— Given instruction —
Extract, exactly, the lines from the line containing "Write the bpy" to the line containing "SC.camera = camo", with both lines included and any pictures left out.

— Given information —
::::

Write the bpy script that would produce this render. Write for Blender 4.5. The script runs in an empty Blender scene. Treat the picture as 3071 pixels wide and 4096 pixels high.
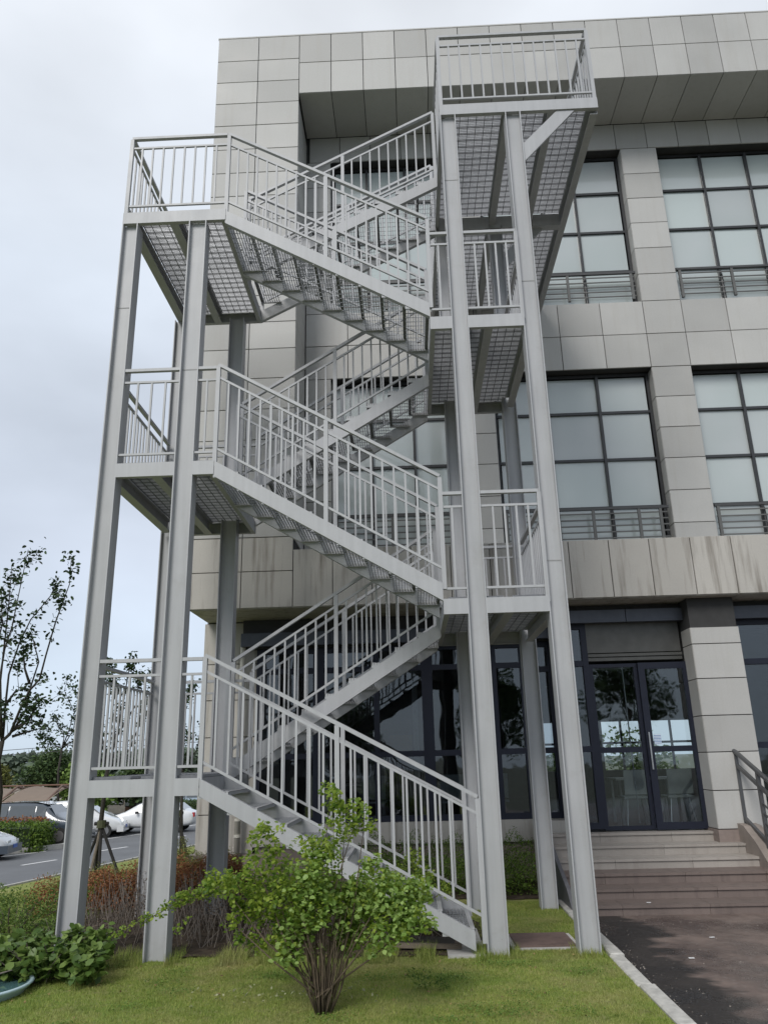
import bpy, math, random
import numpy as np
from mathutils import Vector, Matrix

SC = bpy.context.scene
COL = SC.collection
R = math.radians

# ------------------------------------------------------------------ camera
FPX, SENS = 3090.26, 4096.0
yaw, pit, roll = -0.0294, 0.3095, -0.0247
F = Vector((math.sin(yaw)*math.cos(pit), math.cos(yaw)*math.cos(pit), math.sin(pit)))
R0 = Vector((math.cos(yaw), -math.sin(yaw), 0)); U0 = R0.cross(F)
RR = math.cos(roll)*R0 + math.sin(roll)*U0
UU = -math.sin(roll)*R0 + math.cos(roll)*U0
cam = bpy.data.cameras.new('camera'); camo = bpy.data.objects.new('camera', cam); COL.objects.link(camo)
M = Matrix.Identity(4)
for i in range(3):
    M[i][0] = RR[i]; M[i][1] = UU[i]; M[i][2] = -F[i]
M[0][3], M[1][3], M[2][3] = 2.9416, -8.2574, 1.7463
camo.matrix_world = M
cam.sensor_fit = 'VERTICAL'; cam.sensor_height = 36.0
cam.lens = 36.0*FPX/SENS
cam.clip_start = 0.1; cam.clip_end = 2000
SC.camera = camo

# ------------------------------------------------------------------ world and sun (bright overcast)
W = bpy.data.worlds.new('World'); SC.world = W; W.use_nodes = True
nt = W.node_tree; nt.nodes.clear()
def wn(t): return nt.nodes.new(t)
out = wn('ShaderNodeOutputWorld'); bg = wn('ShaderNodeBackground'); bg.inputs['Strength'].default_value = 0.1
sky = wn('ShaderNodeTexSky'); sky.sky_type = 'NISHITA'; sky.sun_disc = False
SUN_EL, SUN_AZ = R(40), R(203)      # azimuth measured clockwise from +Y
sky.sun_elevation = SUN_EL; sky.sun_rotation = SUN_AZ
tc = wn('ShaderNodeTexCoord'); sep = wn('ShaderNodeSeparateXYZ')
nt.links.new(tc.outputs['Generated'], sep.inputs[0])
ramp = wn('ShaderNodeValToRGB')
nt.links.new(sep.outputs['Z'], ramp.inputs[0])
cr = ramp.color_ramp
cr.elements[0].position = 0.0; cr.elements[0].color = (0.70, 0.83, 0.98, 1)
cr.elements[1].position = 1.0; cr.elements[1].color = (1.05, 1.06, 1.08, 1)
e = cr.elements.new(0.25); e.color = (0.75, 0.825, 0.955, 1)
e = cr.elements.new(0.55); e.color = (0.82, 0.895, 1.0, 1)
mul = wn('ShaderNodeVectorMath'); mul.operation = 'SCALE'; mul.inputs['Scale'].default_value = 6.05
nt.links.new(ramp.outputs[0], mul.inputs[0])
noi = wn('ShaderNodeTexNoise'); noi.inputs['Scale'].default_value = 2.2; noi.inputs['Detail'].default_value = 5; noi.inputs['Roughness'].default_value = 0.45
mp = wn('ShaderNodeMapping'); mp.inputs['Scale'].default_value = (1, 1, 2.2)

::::

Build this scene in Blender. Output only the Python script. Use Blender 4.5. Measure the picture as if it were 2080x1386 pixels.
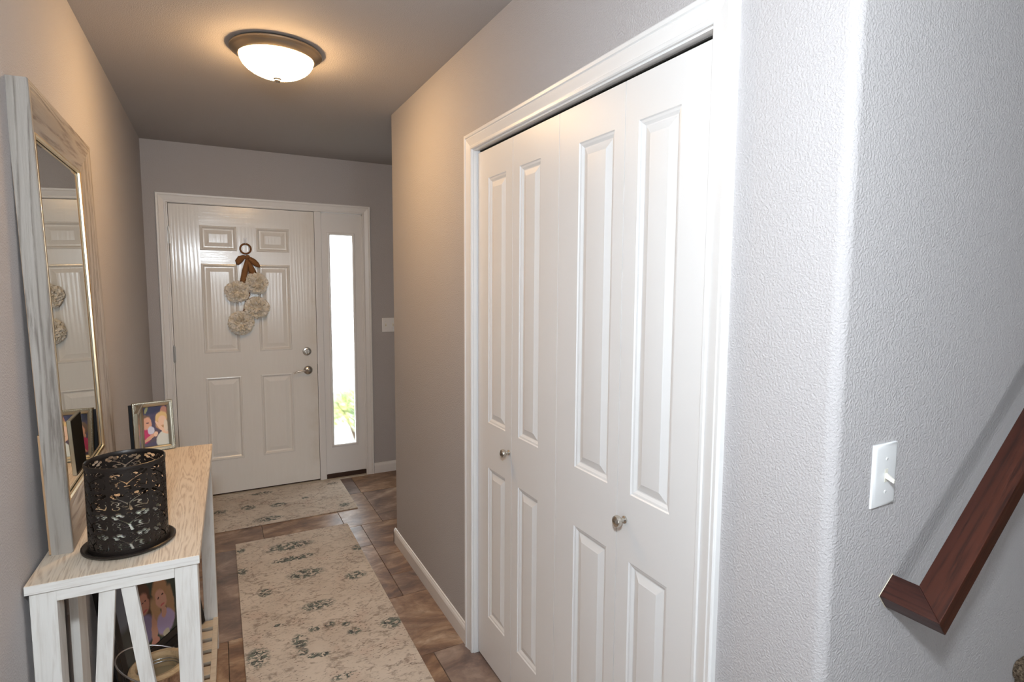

::::

— The answer —
Write the bpy script that would produce this render. Write for Blender 4.5. The script runs in an empty Blender scene. Treat the picture as 3071 pixels wide and 4096 pixels high.
import bpy, math, random
import numpy as np
from mathutils import Vector, Matrix

SC = bpy.context.scene
COL = SC.collection
R = math.radians

# ------------------------------------------------------------------ camera
FPX, SENS = 3090.26, 4096.0
yaw, pit, roll = -0.0294, 0.3095, -0.0247
F = Vector((math.sin(yaw)*math.cos(pit), math.cos(yaw)*math.cos(pit), math.sin(pit)))
R0 = Vector((math.cos(yaw), -math.sin(yaw), 0)); U0 = R0.cross(F)
RR = math.cos(roll)*R0 + math.sin(roll)*U0
UU = -math.sin(roll)*R0 + math.cos(roll)*U0
cam = bpy.data.cameras.new('camera'); camo = bpy.data.objects.new('camera', cam); COL.objects.link(camo)
M = Matrix.Identity(4)
for i in range(3):
    M[i][0] = RR[i]; M[i][1] = UU[i]; M[i][2] = -F[i]
M[0][3], M[1][3], M[2][3] = 2.9416, -8.2574, 1.7463
camo.matrix_world = M
cam.sensor_fit = 'VERTICAL'; cam.sensor_height = 36.0
cam.lens = 36.0*FPX/SENS
cam.clip_start = 0.1; cam.clip_end = 2000
SC.camera = camo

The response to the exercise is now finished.